In another recent column I expressed grave doubts about the ASP business model and the principle of letting other people host your data for you, but it seems clear that I do need some kind of remote central storage facility for my personal data. I don't trust ASPs, I don't like any of the Web Calendaring services I've looked at, so what do I do? I'm quite interested by fusionOne's Web-based synchronisation service (www.fusionone.com) though I don't think it will do everything I need yet - it would certainly do more if I were using Outlook though, and it may eventually be one way to go.

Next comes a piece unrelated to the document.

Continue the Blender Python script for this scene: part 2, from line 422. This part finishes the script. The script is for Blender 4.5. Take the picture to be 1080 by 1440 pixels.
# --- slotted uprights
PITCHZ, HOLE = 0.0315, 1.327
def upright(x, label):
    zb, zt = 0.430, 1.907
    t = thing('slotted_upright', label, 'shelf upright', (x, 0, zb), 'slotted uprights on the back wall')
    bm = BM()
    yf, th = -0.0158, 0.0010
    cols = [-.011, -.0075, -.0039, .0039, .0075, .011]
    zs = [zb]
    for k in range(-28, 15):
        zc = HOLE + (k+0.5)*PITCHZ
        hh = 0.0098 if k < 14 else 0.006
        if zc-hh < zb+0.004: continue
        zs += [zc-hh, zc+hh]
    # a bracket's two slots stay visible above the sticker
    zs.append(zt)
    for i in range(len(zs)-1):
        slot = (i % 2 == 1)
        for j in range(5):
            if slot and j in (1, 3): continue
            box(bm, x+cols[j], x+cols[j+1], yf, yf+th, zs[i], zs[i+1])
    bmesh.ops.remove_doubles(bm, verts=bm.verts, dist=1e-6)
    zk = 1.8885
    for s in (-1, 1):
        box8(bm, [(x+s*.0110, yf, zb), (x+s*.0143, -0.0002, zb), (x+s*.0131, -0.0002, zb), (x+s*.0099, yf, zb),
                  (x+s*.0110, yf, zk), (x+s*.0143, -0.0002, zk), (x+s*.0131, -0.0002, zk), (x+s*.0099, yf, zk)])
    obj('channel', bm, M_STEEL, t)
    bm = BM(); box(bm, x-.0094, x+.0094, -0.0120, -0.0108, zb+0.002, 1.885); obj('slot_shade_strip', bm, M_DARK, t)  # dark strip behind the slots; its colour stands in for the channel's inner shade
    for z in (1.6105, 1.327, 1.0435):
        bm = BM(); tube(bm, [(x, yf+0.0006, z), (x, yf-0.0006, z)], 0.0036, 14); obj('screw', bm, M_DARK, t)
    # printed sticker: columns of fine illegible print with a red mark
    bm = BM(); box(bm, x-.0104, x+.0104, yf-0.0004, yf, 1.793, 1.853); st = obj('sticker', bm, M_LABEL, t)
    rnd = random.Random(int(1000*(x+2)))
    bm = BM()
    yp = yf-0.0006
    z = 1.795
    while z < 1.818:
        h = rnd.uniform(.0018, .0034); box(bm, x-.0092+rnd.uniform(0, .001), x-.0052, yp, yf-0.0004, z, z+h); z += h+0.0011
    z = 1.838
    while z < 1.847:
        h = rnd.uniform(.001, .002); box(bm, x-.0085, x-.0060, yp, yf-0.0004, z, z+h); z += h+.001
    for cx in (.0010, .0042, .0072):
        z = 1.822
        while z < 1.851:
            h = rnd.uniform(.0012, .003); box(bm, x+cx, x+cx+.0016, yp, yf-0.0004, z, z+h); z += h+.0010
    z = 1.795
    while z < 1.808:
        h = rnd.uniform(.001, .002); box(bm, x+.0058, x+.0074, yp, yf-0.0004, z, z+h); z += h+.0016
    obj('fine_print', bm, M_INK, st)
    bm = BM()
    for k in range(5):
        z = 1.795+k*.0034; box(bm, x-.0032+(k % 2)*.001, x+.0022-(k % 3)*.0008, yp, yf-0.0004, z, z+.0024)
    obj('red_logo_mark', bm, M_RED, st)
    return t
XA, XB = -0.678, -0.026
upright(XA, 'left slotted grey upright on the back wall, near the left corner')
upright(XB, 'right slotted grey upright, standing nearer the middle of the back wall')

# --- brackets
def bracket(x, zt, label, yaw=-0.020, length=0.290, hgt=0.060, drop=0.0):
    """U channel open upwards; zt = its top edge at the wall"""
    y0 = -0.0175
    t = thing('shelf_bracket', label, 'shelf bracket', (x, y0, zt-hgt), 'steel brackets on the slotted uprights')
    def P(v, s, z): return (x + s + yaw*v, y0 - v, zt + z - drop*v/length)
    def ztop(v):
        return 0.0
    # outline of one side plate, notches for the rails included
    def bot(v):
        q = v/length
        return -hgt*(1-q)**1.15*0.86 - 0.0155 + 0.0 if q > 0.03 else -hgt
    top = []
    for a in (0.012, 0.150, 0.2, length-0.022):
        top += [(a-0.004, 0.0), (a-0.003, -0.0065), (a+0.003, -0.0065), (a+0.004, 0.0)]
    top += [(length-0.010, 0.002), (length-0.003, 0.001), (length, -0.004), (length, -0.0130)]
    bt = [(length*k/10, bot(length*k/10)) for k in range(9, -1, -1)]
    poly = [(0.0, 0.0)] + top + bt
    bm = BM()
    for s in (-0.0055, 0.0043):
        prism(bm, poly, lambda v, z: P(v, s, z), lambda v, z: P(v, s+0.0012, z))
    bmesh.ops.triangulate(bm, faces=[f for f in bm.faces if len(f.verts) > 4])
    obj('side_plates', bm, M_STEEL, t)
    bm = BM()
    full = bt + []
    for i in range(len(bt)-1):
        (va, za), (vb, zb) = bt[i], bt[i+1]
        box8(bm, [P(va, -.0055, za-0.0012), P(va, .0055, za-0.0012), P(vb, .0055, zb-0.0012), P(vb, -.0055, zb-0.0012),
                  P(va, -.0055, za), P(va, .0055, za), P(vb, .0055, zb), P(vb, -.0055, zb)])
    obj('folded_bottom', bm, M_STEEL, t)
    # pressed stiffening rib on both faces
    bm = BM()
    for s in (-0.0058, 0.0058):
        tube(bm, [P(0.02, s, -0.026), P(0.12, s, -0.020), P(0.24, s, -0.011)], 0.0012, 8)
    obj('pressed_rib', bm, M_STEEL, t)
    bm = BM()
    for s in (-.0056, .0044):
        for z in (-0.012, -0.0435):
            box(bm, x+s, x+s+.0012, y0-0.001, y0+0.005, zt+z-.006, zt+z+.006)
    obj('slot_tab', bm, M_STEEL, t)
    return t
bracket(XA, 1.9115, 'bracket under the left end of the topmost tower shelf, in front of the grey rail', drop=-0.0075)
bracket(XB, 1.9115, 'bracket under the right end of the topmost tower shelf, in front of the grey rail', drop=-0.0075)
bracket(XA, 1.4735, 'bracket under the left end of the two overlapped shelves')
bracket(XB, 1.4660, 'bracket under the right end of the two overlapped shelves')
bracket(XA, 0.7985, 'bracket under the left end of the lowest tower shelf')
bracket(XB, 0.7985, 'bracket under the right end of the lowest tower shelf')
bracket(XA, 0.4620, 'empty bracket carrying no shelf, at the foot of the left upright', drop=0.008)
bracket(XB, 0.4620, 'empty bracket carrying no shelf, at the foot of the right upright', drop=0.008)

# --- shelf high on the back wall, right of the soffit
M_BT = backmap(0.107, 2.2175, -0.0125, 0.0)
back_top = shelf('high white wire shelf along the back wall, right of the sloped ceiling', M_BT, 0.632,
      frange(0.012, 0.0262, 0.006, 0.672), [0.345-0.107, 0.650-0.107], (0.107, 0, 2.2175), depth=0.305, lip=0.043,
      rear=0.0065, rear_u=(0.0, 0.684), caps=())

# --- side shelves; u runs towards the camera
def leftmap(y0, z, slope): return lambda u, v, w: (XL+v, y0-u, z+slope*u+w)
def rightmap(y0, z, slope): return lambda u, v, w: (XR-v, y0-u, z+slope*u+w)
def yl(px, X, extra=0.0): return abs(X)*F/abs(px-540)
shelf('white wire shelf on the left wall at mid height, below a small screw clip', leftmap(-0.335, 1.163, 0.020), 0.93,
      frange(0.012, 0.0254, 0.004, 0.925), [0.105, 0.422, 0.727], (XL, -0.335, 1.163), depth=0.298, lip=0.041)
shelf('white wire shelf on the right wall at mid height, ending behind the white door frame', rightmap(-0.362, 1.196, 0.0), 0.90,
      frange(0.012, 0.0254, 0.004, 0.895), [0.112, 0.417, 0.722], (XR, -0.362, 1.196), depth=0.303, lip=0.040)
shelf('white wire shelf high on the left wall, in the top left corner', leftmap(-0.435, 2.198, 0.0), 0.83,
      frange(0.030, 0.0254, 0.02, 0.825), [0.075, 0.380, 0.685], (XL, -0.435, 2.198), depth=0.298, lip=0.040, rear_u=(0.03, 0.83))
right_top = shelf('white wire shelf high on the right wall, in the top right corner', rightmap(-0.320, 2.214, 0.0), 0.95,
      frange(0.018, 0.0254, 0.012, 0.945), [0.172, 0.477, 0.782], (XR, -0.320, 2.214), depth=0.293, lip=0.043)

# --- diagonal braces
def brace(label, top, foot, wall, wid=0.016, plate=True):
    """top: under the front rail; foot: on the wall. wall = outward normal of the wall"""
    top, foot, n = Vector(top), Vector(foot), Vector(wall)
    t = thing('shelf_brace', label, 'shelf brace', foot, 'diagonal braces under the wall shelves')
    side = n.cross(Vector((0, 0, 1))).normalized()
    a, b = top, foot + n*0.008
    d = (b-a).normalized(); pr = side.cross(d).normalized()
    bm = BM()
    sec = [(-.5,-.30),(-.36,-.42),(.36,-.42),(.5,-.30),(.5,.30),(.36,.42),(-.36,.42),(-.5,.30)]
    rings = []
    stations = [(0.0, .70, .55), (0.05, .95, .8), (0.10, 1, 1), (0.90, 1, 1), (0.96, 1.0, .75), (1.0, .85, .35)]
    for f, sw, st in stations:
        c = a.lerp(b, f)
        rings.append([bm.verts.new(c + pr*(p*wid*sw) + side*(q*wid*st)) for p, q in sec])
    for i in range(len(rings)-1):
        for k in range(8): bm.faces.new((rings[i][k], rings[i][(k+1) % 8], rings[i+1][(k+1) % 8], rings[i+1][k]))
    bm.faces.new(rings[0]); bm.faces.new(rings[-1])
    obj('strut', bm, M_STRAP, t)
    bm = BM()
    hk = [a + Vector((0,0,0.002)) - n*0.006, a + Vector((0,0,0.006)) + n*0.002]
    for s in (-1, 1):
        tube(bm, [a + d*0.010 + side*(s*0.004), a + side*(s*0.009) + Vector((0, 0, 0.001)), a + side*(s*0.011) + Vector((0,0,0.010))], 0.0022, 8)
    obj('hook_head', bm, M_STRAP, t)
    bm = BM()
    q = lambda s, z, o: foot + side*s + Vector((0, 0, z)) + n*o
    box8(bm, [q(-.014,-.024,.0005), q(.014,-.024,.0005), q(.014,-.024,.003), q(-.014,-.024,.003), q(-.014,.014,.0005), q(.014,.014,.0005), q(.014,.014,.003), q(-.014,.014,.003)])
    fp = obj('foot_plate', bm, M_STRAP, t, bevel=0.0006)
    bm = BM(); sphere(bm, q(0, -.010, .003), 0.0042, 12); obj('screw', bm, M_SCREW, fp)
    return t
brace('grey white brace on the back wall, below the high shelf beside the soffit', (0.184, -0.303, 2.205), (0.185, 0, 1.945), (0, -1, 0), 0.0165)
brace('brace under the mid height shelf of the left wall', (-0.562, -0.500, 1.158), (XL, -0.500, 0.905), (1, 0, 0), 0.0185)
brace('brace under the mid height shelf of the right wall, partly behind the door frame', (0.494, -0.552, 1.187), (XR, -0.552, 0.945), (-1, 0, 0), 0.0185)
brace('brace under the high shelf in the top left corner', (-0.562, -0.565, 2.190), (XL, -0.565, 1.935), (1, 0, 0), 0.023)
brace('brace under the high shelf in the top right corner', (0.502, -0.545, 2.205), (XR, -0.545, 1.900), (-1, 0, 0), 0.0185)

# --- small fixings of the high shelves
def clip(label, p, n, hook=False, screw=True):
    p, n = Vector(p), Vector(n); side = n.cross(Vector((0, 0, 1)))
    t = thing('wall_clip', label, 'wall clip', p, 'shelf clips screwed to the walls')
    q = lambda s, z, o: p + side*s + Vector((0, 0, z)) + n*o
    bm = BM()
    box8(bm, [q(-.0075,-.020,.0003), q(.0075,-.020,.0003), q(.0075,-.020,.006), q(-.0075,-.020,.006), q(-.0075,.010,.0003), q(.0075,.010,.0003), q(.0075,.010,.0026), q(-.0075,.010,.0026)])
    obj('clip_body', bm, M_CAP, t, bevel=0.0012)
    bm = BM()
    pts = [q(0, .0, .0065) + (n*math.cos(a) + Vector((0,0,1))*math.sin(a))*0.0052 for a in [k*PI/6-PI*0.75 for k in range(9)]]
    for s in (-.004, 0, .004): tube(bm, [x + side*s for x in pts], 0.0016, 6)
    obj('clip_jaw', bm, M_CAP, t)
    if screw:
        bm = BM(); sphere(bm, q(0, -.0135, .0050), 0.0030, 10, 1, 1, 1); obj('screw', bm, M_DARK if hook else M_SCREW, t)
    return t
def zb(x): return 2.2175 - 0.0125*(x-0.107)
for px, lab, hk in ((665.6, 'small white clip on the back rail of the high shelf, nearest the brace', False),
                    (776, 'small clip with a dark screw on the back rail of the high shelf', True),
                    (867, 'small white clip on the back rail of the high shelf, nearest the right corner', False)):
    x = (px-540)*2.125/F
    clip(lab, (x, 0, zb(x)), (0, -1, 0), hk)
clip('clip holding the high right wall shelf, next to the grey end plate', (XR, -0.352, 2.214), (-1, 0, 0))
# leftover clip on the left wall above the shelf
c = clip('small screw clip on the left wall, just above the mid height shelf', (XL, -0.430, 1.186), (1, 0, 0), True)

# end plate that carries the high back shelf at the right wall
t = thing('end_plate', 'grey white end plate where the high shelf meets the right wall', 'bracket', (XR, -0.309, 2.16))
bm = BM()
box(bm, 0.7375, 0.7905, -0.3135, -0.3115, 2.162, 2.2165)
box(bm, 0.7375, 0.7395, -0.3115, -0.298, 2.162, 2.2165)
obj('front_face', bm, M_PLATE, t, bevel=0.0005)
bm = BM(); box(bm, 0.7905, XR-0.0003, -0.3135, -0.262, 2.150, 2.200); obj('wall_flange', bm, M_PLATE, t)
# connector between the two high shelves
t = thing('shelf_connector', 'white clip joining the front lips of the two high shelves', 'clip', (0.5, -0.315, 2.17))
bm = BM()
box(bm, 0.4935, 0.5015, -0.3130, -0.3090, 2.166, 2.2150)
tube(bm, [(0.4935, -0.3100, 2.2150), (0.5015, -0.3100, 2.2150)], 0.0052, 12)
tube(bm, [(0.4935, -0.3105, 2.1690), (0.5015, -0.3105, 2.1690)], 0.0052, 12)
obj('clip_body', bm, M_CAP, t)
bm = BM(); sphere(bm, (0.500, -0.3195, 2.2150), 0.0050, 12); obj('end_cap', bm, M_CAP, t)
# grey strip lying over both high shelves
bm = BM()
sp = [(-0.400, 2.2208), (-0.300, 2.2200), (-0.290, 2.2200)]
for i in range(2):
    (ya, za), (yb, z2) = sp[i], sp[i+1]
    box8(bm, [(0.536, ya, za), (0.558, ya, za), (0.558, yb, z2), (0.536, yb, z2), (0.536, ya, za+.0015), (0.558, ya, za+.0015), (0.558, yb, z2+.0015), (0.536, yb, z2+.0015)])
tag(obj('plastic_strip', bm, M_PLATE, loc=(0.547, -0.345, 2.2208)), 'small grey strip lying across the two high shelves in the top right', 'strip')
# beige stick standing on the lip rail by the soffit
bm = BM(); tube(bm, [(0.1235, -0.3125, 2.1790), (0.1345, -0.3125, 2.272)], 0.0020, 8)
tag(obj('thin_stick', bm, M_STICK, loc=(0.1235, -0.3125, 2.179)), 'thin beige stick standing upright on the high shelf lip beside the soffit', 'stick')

However it occurs to me that what I really need is to store my PIM information on my *own* Web site. All it would need is some program that synchronizes my key PIM data files between a master set stored in my Web space and whichever machine, in whichever country, I'm currently working at. It could use ftp or even DOS xcopy, though to achieve reasonable speed it ought to be incremental, copying only what has changed. It's even possible that some program I already have, like Synchronizer 3.0 from the PC Pro cover CD, might do the trick if used in conjunction with the remote file access facilities of Windows 2000 - a disconnected file share via a VPN tunnel set up by the Proxy Server. Of course that would mean both switching to Outlook and upgrading to W2K, which would put me perilously close to becoming a mainstream PC user, but what the hell, I can do normal when the rewards get high enough.